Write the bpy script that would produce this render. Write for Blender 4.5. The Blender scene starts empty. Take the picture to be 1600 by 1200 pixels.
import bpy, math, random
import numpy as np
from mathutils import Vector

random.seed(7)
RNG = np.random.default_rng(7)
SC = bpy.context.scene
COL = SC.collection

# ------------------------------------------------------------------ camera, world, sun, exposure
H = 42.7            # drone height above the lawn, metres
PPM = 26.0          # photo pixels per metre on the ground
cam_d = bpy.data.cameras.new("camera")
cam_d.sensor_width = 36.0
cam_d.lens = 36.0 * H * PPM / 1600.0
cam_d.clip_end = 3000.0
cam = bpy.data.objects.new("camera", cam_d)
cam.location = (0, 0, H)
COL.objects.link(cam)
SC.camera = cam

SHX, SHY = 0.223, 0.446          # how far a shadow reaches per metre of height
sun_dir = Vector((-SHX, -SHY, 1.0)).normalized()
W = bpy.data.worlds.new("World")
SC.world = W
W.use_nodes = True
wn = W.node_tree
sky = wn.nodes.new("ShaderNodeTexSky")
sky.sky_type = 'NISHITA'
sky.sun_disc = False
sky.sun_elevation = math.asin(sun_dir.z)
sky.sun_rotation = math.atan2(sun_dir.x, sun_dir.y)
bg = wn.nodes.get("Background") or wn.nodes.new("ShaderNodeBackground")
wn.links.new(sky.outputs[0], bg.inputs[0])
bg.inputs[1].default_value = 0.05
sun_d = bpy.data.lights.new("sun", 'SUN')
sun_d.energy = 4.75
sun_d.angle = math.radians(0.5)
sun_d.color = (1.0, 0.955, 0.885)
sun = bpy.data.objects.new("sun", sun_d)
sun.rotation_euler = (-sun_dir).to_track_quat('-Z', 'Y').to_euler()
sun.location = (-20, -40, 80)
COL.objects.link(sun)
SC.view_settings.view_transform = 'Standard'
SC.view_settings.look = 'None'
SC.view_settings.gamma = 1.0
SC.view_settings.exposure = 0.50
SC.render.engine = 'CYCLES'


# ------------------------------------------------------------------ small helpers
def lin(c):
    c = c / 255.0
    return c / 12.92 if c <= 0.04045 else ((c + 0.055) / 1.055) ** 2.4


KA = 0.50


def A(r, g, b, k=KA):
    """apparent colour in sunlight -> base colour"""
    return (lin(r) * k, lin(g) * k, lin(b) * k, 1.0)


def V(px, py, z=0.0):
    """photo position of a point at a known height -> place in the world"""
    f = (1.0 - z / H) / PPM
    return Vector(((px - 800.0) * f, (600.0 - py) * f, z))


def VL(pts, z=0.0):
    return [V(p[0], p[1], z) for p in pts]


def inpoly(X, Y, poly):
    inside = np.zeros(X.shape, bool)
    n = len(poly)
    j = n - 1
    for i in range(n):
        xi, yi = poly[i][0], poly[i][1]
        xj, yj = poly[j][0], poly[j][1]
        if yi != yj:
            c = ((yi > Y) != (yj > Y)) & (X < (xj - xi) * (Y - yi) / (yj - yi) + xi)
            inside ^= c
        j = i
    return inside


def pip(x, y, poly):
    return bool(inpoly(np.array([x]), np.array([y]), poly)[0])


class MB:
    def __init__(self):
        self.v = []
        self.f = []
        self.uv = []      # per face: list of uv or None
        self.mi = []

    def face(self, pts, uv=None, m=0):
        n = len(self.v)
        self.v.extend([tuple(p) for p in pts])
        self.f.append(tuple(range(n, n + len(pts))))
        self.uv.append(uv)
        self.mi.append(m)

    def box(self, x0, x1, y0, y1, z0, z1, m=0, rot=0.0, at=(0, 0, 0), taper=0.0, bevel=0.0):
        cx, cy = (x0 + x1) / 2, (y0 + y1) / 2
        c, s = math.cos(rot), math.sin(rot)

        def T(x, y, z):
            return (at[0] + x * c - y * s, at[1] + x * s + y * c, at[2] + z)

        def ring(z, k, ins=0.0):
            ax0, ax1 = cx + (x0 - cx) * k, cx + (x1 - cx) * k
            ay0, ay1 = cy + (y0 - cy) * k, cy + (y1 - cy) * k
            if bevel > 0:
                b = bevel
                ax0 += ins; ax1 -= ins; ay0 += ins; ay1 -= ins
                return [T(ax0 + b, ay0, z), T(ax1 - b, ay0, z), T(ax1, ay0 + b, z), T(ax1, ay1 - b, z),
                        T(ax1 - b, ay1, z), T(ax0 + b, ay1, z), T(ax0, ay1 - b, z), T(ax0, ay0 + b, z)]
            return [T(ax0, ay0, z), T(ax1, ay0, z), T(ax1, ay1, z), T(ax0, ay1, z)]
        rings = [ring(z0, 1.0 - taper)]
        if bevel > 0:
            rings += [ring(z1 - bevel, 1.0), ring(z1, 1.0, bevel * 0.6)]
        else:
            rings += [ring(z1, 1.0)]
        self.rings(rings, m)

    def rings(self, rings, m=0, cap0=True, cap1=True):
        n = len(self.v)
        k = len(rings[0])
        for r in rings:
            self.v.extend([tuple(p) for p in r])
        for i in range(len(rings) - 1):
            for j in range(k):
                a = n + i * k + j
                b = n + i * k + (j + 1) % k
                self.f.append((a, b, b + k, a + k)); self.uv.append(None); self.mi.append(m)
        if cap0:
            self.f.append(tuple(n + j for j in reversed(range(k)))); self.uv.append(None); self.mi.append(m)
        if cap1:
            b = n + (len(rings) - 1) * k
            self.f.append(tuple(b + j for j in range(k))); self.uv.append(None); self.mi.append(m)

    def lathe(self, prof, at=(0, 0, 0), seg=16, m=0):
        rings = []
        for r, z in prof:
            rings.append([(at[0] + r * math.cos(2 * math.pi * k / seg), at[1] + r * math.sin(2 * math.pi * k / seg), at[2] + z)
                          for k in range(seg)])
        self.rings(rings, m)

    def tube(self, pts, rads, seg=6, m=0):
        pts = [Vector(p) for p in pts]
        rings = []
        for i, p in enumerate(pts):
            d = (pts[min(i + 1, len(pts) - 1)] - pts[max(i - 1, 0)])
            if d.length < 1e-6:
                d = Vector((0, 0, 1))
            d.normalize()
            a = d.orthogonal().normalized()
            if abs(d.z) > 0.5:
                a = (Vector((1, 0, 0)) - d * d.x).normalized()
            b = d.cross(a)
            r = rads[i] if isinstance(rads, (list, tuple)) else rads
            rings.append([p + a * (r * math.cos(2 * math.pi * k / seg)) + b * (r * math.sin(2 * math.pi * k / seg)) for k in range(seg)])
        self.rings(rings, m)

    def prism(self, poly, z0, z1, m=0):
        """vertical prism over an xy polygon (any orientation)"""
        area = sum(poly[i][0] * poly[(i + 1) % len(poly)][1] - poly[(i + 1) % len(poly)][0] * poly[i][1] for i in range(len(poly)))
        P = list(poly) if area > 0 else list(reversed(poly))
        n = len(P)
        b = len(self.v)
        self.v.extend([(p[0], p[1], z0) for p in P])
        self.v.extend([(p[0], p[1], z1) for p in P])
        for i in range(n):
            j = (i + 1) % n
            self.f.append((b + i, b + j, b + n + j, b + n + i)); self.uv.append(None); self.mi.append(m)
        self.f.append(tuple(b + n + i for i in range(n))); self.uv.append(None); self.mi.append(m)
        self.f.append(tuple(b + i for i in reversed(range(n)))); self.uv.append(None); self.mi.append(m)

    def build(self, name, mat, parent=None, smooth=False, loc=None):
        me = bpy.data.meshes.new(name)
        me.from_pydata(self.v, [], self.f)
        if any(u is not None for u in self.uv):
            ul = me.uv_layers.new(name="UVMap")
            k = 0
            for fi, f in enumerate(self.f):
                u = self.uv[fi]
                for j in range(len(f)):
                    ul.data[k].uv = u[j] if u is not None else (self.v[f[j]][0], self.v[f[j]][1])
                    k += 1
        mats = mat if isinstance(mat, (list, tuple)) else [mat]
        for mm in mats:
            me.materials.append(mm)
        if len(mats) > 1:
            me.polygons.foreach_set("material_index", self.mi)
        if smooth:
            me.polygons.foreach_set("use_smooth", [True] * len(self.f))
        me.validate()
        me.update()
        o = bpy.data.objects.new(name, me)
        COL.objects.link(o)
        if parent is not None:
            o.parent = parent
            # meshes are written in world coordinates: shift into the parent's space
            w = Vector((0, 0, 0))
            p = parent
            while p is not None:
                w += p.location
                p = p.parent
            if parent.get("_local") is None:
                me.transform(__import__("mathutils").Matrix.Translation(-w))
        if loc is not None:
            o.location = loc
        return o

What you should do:
Give back exactly the material above from its opening line to the line bearing "COL = SC.collection".

Solution:
Write the bpy script that would produce this render. Write for Blender 4.5. The Blender scene starts empty. Take the picture to be 1600 by 1200 pixels.
import bpy, math, random
import numpy as np
from mathutils import Vector

random.seed(7)
RNG = np.random.default_rng(7)
SC = bpy.context.scene
COL = SC.collection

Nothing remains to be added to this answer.